Experience, moreover, teaches us that these two reflexions are of nearly equal force, and that in different transparent bodies they are so much the stronger as the refraction of these bodies is the greater. Thus one sees manifestly that the reflexion of glass is stronger than that of water, and that of diamond stronger than that of glass.
I will finish this theory of refraction by demonstrating a remarkable proposition which depends on it; namely, that a ray of light in order to go from one point to another, when these points are in different media, is refracted in such wise at the plane surface which joins these two media that it employs the least possible time: and exactly the same happens in the case of reflexion against a plane surface. Mr. Fermat was the first to propound this property of refraction, holding with us, and directly counter to the opinion of Mr. Des Cartes, that light passes more slowly through glass and water than through air. But he assumed besides this a constant ratio of Sines, which we have just proved by these different degrees of velocity alone: or rather, what is equivalent, he assumed not only that the velocities were different but that the light took the least time possible for its passage, and thence deduced the constant ratio of the Sines. His demonstration, which may be seen in his printed works, and in the volume of letters of Mr.
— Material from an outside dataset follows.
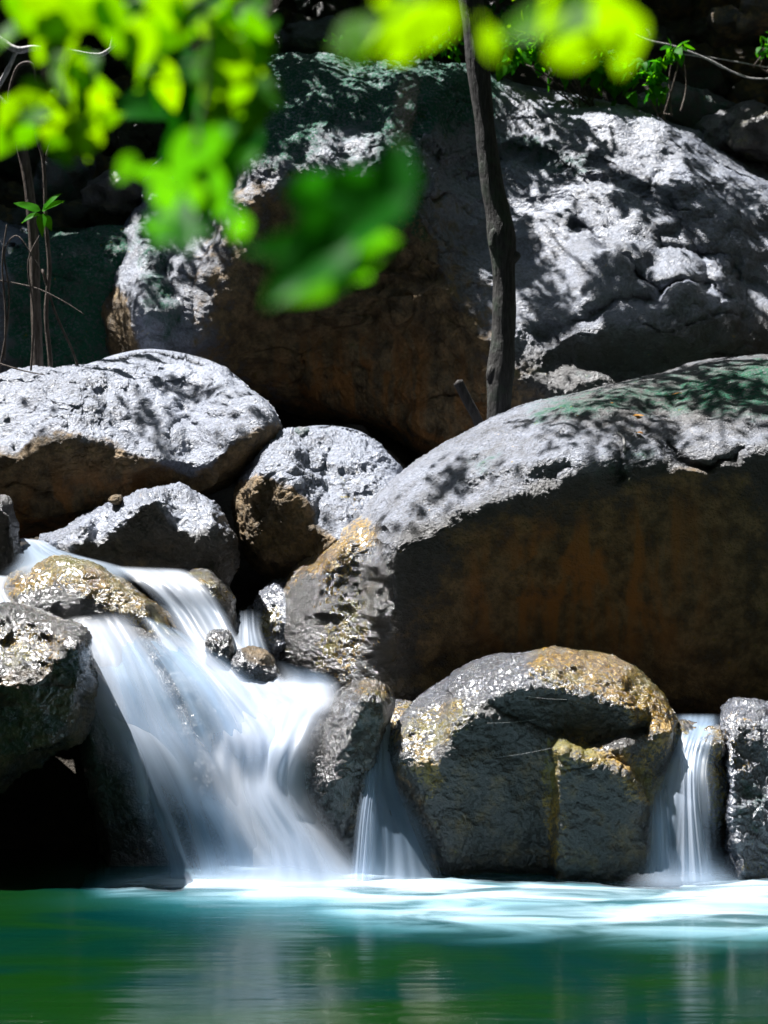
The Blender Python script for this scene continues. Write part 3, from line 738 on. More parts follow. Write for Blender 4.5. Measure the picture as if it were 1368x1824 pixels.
# ------------------------------------------------------------------ falling water
def cascade(parent, name, secs, ns=44, ntt=90, bulge=0.04, ef=0.22, topfade=0.08, botfade=0.0, ripple=0.02, seed=0, over=None, lift=0.05, wscale=1.0):
    """sheet of water through cross sections (xl, yl, xr, yr, Yl, Yr, density)"""
    S = catmull(np.asarray(secs, float), ntt, closed=False)
    t = np.linspace(0, 1, ntt)[:, None]; s = np.linspace(0, 1, ns)[None, :]
    X = S[:, 0:1] * (1 - s) + S[:, 2:3] * s; Yp = S[:, 1:2] * (1 - s) + S[:, 3:4] * s
    D = S[:, 4:5] * (1 - s) + S[:, 5:6] * s - bulge * np.sin(np.pi * s)
    if over:
        for key in over:
            dd, rho = depth_at(key, X, Yp)
            D = np.where(rho < 1.0, np.minimum(D, dd - lift), D)
        D = blur(D, 2, 2)
    n = perlin(np.stack([(s * 9 + 0 * t).ravel(), (t * 1.3 + 0 * s).ravel(), np.full(ns * ntt, seed * 3.7)], -1), seed).reshape(ntt, ns)
    D = D - ripple * n
    P = Wp(X, Yp, D)
    dens = (S[:, 6:7] + 0 * s).ravel()
    sm = lambda x: np.clip(x, 0, 1)**2 * (3 - 2 * np.clip(x, 0, 1))
    e = sm(s / ef) * sm((1 - s) / ef) * sm(t / max(topfade, 1e-4)) * (sm((1 - t) / botfade) if botfade else 1)
    width = np.hypot(S[:, 2] - S[:, 0], S[:, 3] - S[:, 1]).mean() / 300 * wscale
    uv = np.stack([(s * width + 0 * t + seed * 1.7).ravel(), (t + 0 * s + seed * 0.77).ravel()], -1)
    ii = np.arange(ns * ntt).reshape(ntt, ns)
    F = np.stack([ii[:-1, :-1], ii[:-1, 1:], ii[1:, 1:], ii[1:, :-1]], -1).reshape(-1, 4)
    return mesh_obj(name, P.reshape(-1, 3), F, M_FALL, parent=parent, attrs={"dens": dens, "edge": np.broadcast_to(e, (ntt, ns)).ravel()}, uv=uv)

main = empty("waterfall", Wp(430, 1562, 8.25), "broad silky white waterfall pouring over the bedrock step into the pool", "waterfall")
# left stream sliding over the ledge and thinning out as it drops
cascade(main, "water_veil", [(105, 1100, 235, 1085, 8.75, 8.8, 0.85), (140, 1160, 290, 1180, 8.5, 8.6, 0.8), (140, 1240, 350, 1290, 8.36, 8.42, 0.8), (160, 1315, 430, 1370, 8.26, 8.3, 0.62), (205, 1400, 460, 1450, 8.2, 8.22, 0.34), (245, 1500, 475, 1520, 8.17, 8.18, 0.26), (265, 1575, 490, 1578, 8.13, 8.15, 0.36)], over=["ledge"], seed=1, ef=0.3, ripple=0.02)
cascade(main, "water_veil", [(235, 1085, 330, 1125, 8.8, 8.75, 0.4), (275, 1150, 420, 1190, 8.62, 8.65, 0.75), (330, 1230, 480, 1245, 8.45, 8.48, 0.8), (370, 1310, 545, 1320, 8.3, 8.33, 0.8), (380, 1390, 540, 1390, 8.24, 8.25, 0.5)], over=["ledge"], lift=0.07, seed=2, ef=0.32, ripple=0.02, botfade=0.3)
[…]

Des Cartes, is very long; wherefore I give here another which is simpler and easier.
Let KF be the plane surface; A the point in the medium which the light traverses more easily, as the air; C the point in the other which is more difficult to penetrate, as water. And suppose that a ray has come from A, by B, to C, having been refracted at B according to the law demonstrated a little before; that is to say that, having drawn PBQ, which cuts the plane at right angles, let the sine of the angle ABP have to the sine of the angle CBQ the same ratio as the velocity of light in the medium where A is to the velocity of light in the medium where C is. It is to be shown that the time of passage of light along AB and BC taken together, is the shortest that can be. Let us assume that it may have come by other lines, and, in the first place, along AF, FC, so that the point of refraction F may be further from B than the point A; and let AO be a line perpendicular to AB, and FO parallel to AB; BH perpendicular to FO, and FG to BC.
Since then the angle HBF is equal to PBA, and the angle BFG equal to QBC, it follows that the sine of the angle HBF will also have the same ratio to the sine of BFG, as the velocity of light in the medium A is to its velocity in the medium C. But these sines are the straight lines HF, BG, if we take BF as the semi-diameter of a circle. Then these lines HF, BG, will bear to one another the said ratio of the velocities. And, therefore, the time of the light along HF, supposing that the ray had been OF, would be equal to the time along BG in the interior of the medium C. But the time along AB is equal to the time along OH; therefore the time along OF is equal to the time along AB, BG. Again the time along FC is greater than that along GC; then the time along OFC will be longer than that along ABC. But AF is longer than OF, then the time along AFC will by just so much more exceed the time along ABC.
Now let us assume that the ray has come from A to C along AK, KC; the point of refraction K being nearer to A than the point B is; and let CN be the perpendicular upon BC, KN parallel to BC: BM perpendicular upon KN, and KL upon BA.